India data centre capacity to cross 3 GW by 2028: CBRE report
Synopsis
Key Takeaways
India's data centre (DC) stock is projected to surpass 3 gigawatts (GW) by the end of calendar year 2028, propelled by surging hyperscaler demand, rapidly multiplying artificial intelligence workloads, and the country's structural edge as the Asia Pacific region's most development-friendly DC market, according to a report released on Friday, 29 May 2025 by global real estate consultancy CBRE. The findings mark a significant milestone in India's digital infrastructure trajectory, with total installed capacity already at roughly 1,700 MW at the close of 2025.
Current Capacity and Near-Term Supply
The CBRE report estimates that India's cumulative DC capacity stood at approximately 1,700 megawatts (MW) at the end of 2025, with a further supply addition of around 500 MW expected through 2026. This pipeline underscores the pace at which capital and construction activity are converging on the sector. DC stock, as defined in the report, measures the total computing power infrastructure available across all data centres in a country.
India's Elevation in APAC Rankings
The report places India in APAC's top-tier DC markets — a notable upgrade from its earlier classification as a high-growth market. India now stands alongside Japan, Australia, South Korea, Mainland China, and Malaysia in this leading category, reflecting expanding live capacity, a deep investment pipeline, and a rapidly improving infrastructure ecosystem.
Critically, India is described as the only major APAC market where developmental roadblocks — including power constraints, construction costs, shortage of skilled labour, and community and environmental risks — are rated 'low'. This distinction, the report argues, is a structural competitive advantage that few peer markets can match.

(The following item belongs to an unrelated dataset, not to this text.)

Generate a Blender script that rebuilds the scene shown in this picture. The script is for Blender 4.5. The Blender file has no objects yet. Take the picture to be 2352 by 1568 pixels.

What the CBRE Executive Said
Anshuman Magazine, Chairman and CEO – India, South-East Asia, Middle East and Africa, CBRE, said: 'The combination of a low-bottleneck development environment, a rapidly expanding digital economy, and aggressive hyperscaler commitments positions India as one of the most compelling DC markets globally.' He added that as AI workloads multiply and the demand base broadens beyond cloud to Neocloud, Global Capability Centres (GCCs), and enterprise users, India's capacity trajectory is 'likely to remain steep well beyond 2028.'
Mumbai Leads; Chennai, Hyderabad, Delhi NCR Emerge
Mumbai continues to anchor national capacity at over 800 MW, with an additional 750 MW under construction or committed, according to the report. Chennai, Hyderabad, and Delhi NCR are identified as the next wave of hyperscale destinations, while Bengaluru retains its position as the primary hub for enterprise colocation demand. This geographic diversification signals that India's DC growth story is no longer a single-city phenomenon.
What This Means for India's Digital Economy
India's rise in DC rankings is not incidental — it reflects deliberate policy tailwinds, including government-backed digital infrastructure programmes and a growing base of multinational corporations setting up GCCs in the country. The broadening demand base, from hyperscalers to enterprise and Neocloud operators, suggests that capacity additions will be absorbed at pace. As the 2028 target approaches, all eyes will be on whether power availability and skilled workforce development keep pace with the construction pipeline.